Records for this task.
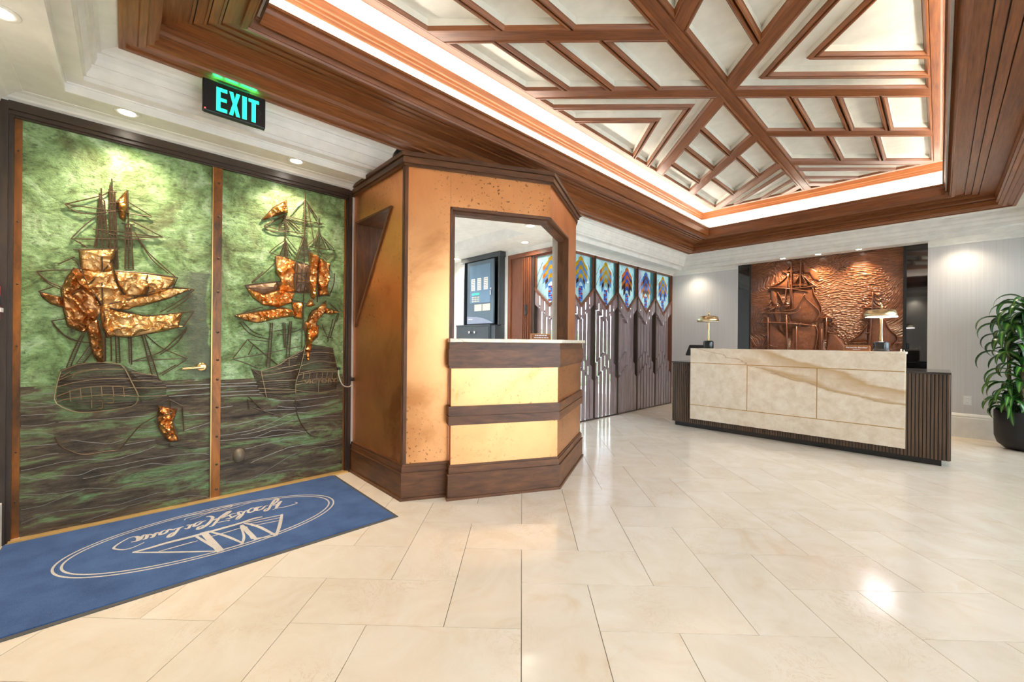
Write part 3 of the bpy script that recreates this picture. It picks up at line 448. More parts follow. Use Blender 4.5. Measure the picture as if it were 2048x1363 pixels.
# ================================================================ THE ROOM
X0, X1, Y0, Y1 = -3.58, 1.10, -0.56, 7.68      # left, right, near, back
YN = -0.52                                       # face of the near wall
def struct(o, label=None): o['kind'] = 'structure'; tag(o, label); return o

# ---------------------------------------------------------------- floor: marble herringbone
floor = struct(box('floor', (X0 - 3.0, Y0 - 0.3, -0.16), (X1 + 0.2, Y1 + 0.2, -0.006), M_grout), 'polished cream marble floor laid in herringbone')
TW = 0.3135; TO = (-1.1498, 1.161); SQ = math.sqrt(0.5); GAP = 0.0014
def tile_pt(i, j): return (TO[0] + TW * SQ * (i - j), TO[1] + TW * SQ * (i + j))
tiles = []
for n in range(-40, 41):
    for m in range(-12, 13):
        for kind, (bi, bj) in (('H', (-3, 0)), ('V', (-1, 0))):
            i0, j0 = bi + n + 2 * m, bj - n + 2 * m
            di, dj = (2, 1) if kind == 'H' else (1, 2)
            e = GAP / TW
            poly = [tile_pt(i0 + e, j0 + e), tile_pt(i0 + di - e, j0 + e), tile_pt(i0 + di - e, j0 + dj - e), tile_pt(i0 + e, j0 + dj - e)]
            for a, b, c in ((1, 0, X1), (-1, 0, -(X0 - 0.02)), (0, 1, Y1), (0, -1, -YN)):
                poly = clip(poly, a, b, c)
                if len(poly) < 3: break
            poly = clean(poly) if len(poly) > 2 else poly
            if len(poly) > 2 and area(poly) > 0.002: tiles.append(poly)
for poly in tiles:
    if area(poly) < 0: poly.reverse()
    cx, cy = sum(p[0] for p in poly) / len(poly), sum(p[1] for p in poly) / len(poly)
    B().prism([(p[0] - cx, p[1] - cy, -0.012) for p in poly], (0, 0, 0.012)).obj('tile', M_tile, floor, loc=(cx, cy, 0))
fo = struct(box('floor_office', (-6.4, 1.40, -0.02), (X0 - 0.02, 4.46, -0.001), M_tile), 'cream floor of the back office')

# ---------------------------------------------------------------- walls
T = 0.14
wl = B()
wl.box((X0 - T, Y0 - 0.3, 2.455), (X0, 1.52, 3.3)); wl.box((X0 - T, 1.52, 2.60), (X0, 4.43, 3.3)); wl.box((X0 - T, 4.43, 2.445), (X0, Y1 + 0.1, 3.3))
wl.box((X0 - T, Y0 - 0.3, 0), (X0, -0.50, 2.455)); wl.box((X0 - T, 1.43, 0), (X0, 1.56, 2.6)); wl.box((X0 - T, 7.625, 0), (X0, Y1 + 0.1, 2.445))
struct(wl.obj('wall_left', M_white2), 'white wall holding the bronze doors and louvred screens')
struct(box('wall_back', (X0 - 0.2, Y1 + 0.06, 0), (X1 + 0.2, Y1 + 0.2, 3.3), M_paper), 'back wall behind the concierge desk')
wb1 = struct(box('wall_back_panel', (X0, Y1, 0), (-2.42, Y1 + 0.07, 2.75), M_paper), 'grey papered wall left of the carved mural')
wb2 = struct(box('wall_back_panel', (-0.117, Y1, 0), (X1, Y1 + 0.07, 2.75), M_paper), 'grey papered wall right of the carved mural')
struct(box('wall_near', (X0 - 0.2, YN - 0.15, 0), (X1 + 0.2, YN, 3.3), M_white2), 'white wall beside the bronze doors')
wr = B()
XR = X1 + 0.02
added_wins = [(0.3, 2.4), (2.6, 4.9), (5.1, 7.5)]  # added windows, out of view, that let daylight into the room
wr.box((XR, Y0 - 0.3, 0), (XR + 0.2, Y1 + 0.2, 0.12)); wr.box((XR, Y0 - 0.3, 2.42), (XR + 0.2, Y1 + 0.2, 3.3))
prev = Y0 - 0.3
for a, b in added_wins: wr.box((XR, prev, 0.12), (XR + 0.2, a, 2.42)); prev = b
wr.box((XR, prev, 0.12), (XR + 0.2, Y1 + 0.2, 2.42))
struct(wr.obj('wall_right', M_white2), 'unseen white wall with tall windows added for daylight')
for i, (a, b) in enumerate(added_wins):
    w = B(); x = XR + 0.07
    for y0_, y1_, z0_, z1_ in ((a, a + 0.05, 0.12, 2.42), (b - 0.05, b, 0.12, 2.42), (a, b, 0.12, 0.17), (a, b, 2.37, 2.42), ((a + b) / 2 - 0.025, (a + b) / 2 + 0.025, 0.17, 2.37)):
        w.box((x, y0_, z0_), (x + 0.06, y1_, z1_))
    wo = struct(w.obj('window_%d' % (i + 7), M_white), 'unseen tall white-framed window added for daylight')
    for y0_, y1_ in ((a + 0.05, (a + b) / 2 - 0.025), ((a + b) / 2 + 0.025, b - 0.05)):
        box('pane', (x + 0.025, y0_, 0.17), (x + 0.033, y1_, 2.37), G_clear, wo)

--

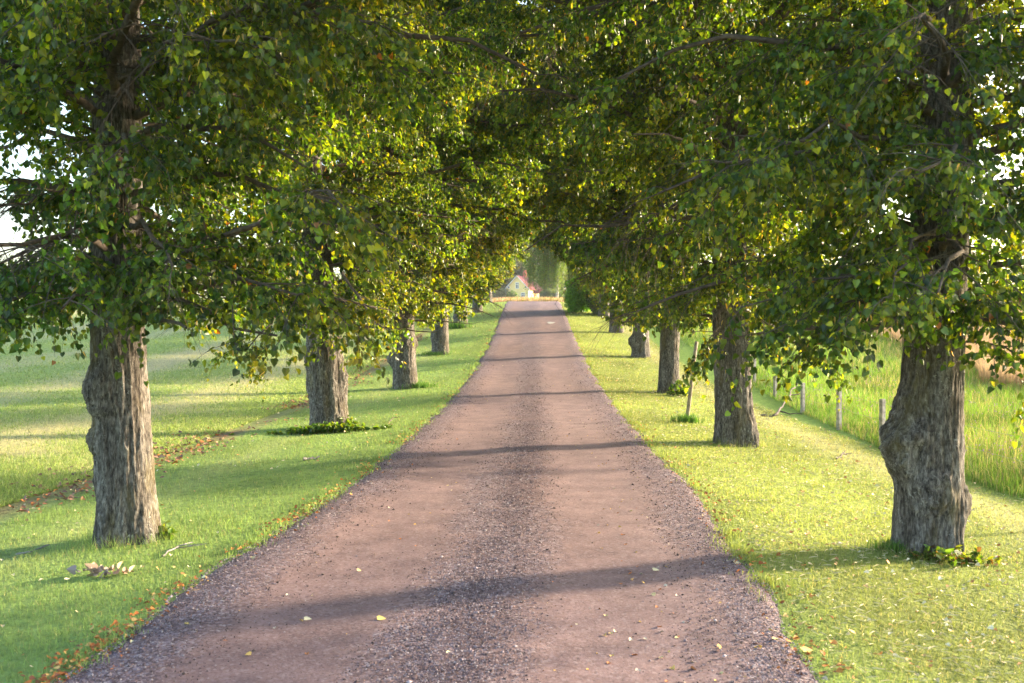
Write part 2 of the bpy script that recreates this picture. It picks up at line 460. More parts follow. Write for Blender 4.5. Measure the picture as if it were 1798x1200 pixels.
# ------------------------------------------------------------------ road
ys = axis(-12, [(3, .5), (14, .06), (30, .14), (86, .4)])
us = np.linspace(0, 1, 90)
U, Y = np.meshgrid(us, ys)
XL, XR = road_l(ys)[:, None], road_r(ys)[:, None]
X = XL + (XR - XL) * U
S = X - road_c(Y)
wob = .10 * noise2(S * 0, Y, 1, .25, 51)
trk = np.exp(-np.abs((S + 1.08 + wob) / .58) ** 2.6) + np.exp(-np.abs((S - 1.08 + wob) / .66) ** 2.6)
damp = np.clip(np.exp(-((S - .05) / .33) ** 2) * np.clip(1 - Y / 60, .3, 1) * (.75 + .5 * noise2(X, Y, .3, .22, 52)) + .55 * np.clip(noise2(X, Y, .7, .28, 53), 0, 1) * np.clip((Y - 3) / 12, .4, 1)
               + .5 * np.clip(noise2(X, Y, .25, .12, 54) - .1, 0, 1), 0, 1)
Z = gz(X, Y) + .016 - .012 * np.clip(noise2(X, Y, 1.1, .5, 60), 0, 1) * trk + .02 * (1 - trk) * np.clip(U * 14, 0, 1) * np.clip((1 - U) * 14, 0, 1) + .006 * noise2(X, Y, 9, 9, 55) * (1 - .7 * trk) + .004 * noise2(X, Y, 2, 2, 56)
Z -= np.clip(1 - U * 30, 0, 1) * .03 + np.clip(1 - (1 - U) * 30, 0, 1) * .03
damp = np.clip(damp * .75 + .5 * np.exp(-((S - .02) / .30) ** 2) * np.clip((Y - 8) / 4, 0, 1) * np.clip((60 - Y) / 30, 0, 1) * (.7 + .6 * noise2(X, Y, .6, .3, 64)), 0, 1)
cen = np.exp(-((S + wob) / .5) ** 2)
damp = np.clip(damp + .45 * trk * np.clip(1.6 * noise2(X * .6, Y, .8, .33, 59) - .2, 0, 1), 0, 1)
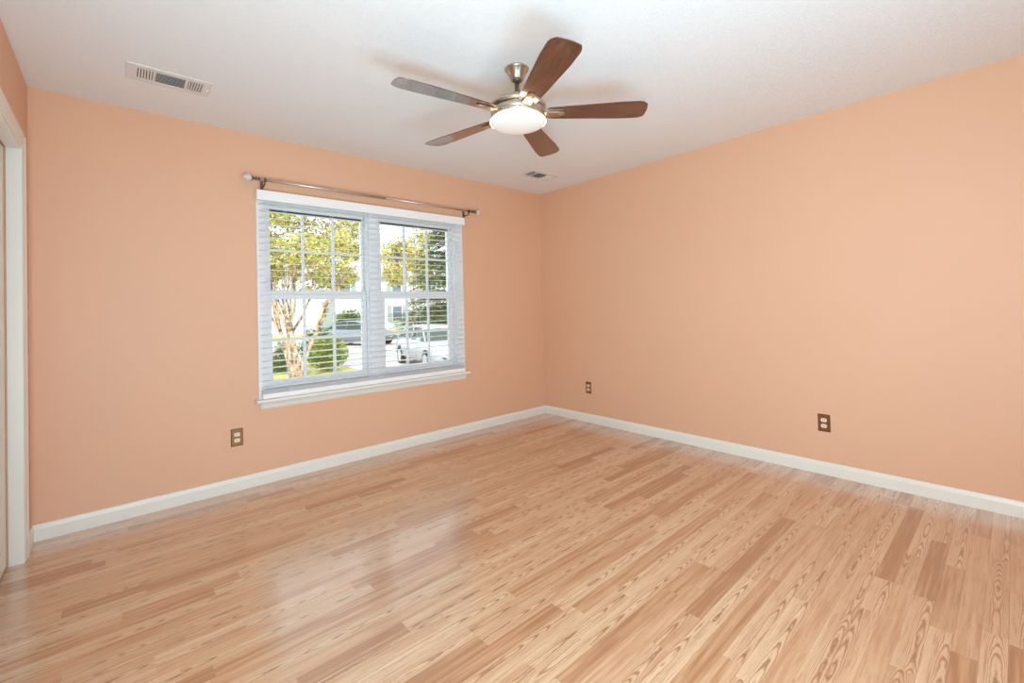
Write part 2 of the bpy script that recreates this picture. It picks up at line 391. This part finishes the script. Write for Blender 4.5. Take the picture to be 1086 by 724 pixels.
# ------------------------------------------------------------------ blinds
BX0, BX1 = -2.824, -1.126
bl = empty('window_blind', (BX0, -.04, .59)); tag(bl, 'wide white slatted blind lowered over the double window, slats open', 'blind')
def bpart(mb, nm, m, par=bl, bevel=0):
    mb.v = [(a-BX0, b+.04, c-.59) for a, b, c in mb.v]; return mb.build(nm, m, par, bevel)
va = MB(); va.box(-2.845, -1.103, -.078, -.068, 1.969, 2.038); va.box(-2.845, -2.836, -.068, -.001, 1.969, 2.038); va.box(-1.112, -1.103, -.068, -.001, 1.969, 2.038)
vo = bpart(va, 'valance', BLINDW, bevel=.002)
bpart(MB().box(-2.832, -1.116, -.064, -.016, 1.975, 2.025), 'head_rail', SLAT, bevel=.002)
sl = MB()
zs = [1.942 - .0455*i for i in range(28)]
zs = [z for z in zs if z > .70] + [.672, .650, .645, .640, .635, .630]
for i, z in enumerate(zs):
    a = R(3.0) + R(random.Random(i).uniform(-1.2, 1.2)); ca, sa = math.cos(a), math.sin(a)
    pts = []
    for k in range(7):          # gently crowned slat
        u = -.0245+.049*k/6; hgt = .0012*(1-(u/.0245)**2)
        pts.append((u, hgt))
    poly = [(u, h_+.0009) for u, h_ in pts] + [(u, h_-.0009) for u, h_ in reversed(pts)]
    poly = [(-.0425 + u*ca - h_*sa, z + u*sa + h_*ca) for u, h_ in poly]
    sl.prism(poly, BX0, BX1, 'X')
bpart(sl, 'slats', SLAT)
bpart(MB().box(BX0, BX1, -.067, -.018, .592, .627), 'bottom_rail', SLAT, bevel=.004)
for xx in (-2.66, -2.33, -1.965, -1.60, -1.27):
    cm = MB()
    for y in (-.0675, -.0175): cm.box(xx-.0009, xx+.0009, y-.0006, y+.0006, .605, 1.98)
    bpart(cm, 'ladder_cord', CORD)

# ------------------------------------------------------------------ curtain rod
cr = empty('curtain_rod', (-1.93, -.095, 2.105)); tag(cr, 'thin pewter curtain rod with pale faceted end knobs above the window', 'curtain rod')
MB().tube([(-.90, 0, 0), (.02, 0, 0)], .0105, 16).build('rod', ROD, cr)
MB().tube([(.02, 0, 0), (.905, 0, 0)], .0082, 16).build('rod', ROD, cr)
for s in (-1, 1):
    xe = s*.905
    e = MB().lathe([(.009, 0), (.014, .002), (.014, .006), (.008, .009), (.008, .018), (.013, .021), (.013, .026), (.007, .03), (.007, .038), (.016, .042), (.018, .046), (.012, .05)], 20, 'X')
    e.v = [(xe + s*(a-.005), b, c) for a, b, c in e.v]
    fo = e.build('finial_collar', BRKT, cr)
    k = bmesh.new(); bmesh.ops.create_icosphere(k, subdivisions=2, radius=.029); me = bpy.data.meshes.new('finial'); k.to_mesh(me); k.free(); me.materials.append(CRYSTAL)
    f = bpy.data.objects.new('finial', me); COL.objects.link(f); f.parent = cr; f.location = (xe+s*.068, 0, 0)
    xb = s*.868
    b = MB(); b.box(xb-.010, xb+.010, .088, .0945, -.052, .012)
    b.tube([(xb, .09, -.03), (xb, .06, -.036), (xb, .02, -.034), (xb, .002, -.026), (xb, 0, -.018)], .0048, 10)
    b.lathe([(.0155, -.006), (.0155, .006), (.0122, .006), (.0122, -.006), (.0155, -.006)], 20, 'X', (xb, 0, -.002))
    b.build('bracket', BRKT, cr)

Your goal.
Repeat word for word the lines from the line containing "Write part 3" to the line containing "def struct(o, label=None): o['kind']", both lines included; nothing else should appear.

Solved exercise.
Write part 3 of the bpy script that recreates this picture. It picks up at line 448. More parts follow. Use Blender 4.5. Measure the picture as if it were 2048x1363 pixels.
# ================================================================ THE ROOM
X0, X1, Y0, Y1 = -3.58, 1.10, -0.56, 7.68      # left, right, near, back
YN = -0.52                                       # face of the near wall
def struct(o, label=None): o['kind'] = 'structure'; tag(o, label); return o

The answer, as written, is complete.